An exhibition at the Surrey Art Gallery explores the multitude of ways community space is used and reflects on its history. The soundscape project, by collaborators Phinder Dulai, Carmen Papalia and Andrew Lee, is an audiovisual exploration of the Grove, a forest in Newton, Surrey.
Papalia was invited to work on the soundscape project by the art gallery and teamed up with Dulai, who was his mentor in college, as well as with Lee, a musician who compiled the recordings.
The hour-long electro-acoustic soundscape composition consists of recordings taken in the Grove at different times, meshed together to create an auditory experience for visitors at the tech lab in the Surrey Art Gallery.
The lab will have eight different speakers set up to produce an immersive experience that will simulate walking through the Grove. Through this experience, visitors are expected to pick up on the sounds and create their own meanings in their mind as well as leave with some thoughts on what the Grove is.
As someone who is visually impaired, Papalia identifies as a non-visual learner. Papalia works on socially engaged projects with themes of accessibility and exploration of the non-visual features of gallery spaces. One aspect of his work involves leading “eyes-closed” tours of various spaces.
“The tours allow people to consider their non-visual senses as a way of being and a way to learn about their surroundings and the place they’re living in,” says Papalia.
Papalia, who grew up in Vancouver, explains that when you close your eyes it’s a very grounding experience and you can’t help but realize what your surroundings are and pay attention to things that are around you.
Part of the audio in the soundscape includes a segment that documents Papalia walking through the Grove. In addition, he has also led Lee and Dulai on an eyes-closed walking tour through the Grove.
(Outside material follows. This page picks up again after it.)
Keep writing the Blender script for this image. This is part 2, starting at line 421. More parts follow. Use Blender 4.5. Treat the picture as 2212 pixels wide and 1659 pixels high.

The tech lab where the soundscape will be exhibited is a dimly lit room with grey walls, and the speakers are the only focal point so that the sound becomes the highlight of the room. Papalia explains that there are many ways that visitors can enter the work, as it is a collage of people’s voices and stories about things that have happened in the Grove as well as some abstract sounds. There is space for visitors to sit and reflect on the sounds around them.
“It’s about what the space is now, what it has been and how it has evolved through a period of time, almost like a time lapse.” says Papalia.
A complex space
Local poet and writer Dulai has lived in the Newton area for seven years now and walks past the Grove every day on his way to work. Dulai describes the area as a small oasis of trees with four pathways that crisscross each other to different locations and abuts the Newton bus loop and recreation centre.
“The thing about the Grove is that over the years, it has been the site of both legal and illegal uses,” says Dulai.
Dulai, who contributes a poetry reading to the soundscape, says that the space has been used for recreation and leisure, as a transit point, for drug dealing or as a space for people who may not have anywhere else to go.
According to Dulai and Papalia, the Newton area has historically had some violence. After the violent assault and murder of Julie Pascal in 2013, a small group of dedicated residents banded together to form “Friends of the Grove” in an effort to make the Grove a safer and more inviting place.
“As an artist myself, I wanted to explore what urban living is about, both the positives and the negatives,” says Dulai.
Although the space is still tenuous, Dulai hopes that the soundscape will help spark conversations about the type of community we are living in and raise questions about how healthy it is.